In the wake of the Nepal earthquake and the execution of Andrew Chan and Myuran Sukumaran, many media outlets have been quick to jump on bandwagons and produce generic, incendiary headlines as they cynically navigate a sea of filth.
It has been argued that it is impossible to conjure lucid, thoughtful opinion at the behest of a vicious news cycle. Looking at the front pages that emerge tomorrow will probably be a grim affair. For the reams of opinion content that will be generated are not just talking points, they are agenda setters. The perfectly worded, incredibly hastily hammered out content that we produce in the coming days will literally change the way we have important conversations. It will inform people. It may inform policy. That is a power we carefully wield.

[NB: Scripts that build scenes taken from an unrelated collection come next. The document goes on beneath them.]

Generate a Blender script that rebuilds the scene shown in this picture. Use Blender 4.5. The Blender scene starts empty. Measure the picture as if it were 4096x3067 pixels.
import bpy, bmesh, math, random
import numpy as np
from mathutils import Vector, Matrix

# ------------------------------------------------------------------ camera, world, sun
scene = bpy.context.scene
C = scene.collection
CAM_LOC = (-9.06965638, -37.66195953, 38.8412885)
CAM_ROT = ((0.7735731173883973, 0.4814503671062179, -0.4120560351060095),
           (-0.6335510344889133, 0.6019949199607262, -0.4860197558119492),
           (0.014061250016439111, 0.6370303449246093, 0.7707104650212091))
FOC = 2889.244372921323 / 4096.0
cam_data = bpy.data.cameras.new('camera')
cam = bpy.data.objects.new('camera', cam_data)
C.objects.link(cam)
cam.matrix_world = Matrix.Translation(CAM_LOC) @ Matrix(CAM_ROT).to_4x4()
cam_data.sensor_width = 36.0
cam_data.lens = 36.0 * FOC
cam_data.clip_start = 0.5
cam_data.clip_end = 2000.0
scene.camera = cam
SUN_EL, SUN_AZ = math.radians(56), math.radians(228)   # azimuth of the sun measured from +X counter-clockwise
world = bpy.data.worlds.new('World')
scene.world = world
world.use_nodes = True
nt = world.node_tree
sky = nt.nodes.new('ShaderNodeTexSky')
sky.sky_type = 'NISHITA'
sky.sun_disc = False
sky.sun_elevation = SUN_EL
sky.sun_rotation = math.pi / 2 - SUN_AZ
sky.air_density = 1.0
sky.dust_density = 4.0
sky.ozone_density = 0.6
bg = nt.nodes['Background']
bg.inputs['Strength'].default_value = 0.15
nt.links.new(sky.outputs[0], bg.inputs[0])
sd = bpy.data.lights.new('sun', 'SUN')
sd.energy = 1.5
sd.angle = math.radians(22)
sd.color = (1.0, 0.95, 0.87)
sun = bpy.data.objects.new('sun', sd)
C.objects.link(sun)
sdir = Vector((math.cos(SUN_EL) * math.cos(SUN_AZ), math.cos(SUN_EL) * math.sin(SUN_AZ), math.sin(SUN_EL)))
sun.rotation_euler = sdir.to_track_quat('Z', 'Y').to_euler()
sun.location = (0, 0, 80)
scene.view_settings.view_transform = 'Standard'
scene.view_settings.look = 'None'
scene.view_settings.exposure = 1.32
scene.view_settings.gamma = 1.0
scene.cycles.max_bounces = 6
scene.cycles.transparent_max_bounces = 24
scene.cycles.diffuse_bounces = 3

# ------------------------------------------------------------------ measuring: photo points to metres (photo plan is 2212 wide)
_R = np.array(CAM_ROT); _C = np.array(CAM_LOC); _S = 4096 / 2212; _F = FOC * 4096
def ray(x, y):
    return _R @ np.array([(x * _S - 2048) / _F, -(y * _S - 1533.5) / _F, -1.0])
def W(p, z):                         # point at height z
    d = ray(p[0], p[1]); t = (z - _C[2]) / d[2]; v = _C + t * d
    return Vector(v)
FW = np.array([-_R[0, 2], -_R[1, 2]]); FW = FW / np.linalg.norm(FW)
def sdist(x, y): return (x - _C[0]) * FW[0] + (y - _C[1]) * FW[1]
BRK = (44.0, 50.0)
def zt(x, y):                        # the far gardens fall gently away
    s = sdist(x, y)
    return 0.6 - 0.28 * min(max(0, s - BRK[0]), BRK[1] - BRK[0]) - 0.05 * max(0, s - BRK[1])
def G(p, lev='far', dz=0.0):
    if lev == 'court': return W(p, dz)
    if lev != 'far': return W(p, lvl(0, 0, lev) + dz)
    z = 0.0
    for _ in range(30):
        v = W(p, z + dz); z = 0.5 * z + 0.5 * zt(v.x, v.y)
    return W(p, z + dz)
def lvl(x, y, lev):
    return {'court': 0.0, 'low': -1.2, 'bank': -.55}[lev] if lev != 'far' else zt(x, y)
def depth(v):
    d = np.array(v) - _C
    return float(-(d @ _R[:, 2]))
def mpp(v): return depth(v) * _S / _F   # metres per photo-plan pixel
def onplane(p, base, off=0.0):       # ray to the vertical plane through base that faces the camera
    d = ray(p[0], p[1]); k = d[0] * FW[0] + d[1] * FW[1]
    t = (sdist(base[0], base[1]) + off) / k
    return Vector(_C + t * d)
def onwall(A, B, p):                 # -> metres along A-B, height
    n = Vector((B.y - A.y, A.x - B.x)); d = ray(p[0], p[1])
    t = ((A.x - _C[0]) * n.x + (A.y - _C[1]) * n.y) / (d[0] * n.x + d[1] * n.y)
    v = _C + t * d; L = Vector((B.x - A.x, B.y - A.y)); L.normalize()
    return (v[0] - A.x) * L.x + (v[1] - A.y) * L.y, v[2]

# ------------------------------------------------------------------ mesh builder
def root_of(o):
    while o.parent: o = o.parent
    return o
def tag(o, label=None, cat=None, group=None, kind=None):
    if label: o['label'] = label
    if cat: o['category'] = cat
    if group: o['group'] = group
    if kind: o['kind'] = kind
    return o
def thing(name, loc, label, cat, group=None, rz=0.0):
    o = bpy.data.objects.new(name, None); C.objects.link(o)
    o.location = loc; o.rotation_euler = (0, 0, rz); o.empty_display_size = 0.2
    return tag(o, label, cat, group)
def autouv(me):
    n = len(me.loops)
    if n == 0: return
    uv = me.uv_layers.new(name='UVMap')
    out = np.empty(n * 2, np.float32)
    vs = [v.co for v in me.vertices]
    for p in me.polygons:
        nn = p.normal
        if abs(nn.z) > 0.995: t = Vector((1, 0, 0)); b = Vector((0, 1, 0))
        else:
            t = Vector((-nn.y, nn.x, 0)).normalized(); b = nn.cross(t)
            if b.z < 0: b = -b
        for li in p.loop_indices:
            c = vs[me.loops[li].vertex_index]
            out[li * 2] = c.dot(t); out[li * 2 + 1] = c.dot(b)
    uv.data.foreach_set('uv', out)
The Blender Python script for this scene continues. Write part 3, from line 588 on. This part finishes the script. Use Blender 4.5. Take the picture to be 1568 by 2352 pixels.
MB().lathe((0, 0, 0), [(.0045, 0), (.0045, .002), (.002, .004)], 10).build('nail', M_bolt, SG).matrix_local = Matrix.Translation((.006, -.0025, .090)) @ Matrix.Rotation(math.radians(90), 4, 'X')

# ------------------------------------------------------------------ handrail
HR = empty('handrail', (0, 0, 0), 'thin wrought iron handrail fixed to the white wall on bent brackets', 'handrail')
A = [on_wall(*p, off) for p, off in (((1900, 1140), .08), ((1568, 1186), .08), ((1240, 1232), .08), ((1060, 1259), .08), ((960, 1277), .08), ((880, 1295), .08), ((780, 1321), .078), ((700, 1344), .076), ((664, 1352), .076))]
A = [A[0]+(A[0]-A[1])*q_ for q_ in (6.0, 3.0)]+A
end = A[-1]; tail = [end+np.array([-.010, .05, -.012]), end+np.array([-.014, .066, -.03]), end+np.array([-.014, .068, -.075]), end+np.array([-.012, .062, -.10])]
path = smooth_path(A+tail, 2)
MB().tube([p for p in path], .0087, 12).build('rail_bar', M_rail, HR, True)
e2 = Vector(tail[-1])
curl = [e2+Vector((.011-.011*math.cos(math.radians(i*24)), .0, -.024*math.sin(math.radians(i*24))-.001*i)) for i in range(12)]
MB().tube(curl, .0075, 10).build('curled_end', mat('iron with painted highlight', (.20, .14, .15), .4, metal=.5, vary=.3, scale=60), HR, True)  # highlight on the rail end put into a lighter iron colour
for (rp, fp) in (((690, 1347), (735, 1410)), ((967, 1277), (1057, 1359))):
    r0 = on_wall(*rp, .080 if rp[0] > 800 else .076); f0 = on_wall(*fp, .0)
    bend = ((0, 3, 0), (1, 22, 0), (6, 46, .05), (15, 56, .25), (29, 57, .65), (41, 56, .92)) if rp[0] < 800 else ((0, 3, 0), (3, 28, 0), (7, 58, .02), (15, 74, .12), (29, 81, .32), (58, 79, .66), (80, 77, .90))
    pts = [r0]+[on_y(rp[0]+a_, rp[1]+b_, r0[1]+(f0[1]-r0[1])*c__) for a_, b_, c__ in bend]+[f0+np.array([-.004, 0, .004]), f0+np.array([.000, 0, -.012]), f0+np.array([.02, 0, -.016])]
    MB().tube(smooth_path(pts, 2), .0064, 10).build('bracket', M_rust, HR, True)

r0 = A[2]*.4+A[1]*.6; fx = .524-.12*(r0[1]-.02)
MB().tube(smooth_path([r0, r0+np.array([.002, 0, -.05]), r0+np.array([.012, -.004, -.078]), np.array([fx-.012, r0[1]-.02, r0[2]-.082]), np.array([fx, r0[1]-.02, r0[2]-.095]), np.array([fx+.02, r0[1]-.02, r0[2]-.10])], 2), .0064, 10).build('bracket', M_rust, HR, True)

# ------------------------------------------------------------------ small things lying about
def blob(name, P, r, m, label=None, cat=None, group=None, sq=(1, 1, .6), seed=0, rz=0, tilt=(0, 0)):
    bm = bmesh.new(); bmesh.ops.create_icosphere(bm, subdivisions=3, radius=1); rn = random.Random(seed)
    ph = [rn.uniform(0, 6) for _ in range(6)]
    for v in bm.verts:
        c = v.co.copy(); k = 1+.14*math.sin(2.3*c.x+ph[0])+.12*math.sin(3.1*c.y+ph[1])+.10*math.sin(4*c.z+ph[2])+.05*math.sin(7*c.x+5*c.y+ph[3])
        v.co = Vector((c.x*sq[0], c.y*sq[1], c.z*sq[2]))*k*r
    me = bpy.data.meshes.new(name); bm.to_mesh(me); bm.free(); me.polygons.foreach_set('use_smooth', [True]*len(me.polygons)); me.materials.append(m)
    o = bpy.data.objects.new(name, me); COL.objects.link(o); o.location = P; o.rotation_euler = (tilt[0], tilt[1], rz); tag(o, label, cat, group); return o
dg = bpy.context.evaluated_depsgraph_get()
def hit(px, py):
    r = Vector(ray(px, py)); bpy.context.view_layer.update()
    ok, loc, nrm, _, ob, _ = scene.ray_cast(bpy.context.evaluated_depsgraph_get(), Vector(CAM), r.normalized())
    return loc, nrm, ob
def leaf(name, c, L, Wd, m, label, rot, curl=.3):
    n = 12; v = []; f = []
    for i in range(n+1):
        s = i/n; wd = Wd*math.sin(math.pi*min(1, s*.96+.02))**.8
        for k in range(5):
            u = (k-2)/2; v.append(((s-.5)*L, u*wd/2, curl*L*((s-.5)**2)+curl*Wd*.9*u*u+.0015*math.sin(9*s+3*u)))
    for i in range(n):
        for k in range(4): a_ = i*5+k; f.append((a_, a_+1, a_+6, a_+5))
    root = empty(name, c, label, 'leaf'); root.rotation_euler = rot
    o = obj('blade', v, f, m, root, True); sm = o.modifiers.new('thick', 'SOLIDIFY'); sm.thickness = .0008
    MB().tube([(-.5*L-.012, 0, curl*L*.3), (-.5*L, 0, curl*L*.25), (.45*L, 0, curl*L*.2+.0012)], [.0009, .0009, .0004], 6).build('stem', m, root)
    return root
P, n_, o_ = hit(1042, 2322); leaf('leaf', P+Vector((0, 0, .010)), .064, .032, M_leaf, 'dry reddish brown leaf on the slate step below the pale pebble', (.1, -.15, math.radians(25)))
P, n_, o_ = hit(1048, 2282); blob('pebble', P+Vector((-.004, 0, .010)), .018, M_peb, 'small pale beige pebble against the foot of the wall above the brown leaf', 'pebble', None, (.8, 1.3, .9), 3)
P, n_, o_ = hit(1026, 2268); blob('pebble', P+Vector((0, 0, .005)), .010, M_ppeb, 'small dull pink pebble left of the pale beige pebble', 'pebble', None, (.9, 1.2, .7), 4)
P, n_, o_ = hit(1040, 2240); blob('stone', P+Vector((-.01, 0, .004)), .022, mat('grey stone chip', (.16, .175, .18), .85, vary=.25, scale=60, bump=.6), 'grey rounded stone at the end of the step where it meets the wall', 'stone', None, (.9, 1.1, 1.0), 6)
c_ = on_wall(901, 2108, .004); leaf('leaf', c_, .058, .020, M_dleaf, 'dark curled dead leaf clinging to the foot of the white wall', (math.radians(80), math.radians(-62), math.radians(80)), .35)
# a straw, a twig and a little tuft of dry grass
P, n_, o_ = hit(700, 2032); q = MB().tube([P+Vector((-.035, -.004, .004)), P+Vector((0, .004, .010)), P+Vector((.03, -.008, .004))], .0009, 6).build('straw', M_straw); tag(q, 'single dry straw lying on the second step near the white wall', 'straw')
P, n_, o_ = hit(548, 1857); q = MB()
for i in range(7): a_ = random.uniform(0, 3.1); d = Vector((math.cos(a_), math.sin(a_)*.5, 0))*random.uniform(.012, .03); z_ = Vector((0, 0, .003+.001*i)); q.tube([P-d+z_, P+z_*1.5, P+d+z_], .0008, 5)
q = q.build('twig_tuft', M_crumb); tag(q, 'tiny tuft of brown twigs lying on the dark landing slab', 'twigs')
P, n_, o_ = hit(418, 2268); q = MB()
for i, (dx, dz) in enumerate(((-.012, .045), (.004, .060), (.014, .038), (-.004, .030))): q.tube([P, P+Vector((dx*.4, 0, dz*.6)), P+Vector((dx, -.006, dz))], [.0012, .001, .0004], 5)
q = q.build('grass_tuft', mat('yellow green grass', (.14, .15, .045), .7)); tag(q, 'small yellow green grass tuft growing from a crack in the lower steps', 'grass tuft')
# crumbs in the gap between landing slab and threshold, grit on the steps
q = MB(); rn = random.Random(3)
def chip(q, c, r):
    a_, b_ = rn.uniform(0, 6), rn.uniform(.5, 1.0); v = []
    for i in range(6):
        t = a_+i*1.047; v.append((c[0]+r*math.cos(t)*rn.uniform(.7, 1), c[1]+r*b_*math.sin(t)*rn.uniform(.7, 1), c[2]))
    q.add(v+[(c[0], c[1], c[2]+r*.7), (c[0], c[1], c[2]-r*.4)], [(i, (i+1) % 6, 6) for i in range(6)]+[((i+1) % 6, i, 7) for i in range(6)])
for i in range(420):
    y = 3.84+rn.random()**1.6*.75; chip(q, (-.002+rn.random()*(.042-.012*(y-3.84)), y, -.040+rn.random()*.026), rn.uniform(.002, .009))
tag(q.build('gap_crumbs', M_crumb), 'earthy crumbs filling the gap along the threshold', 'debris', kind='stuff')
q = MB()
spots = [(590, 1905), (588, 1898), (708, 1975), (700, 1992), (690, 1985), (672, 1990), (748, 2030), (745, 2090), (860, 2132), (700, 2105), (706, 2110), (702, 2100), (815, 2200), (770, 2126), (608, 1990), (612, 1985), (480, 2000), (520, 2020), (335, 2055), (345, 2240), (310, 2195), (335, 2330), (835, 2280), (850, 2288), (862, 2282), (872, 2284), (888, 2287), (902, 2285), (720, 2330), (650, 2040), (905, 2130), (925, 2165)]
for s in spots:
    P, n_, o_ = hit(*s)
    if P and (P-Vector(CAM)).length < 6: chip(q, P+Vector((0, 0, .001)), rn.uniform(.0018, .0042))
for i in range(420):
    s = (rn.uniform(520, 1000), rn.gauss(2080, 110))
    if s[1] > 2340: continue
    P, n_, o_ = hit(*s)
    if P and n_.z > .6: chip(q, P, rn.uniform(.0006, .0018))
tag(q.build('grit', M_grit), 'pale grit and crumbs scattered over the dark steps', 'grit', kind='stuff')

People are suffering enormously right now, and it is our responsibility, not to eschew sensitivity and tact, but to ignore them. Ignore them in favour of giving people like you – hopefully far-removed from the tragedy – something to do between starting up in the morning and their first cup of coffee. Something to keep you going. It is a tremendous responsibility.
What can you rely on, if not our stories?
The academic opinion is that this compulsion to produce content only adds fuel to the fire. While this is a reasonable criticism of much of the mainstream commentary on the matter, what a lot of people fail to realise is that this commentary, our commentary, wields a privileged insight. Take comfort in the fact that The Garter recognises and criticises a whirlygig of media outlets in which we, and we alone, are not culpable. In times of great sadness, what more can we really do?
All media attention, except our articles, feeds this frenzied obsession. Our thoughts and prayers are with the authors of our think pieces about the departed.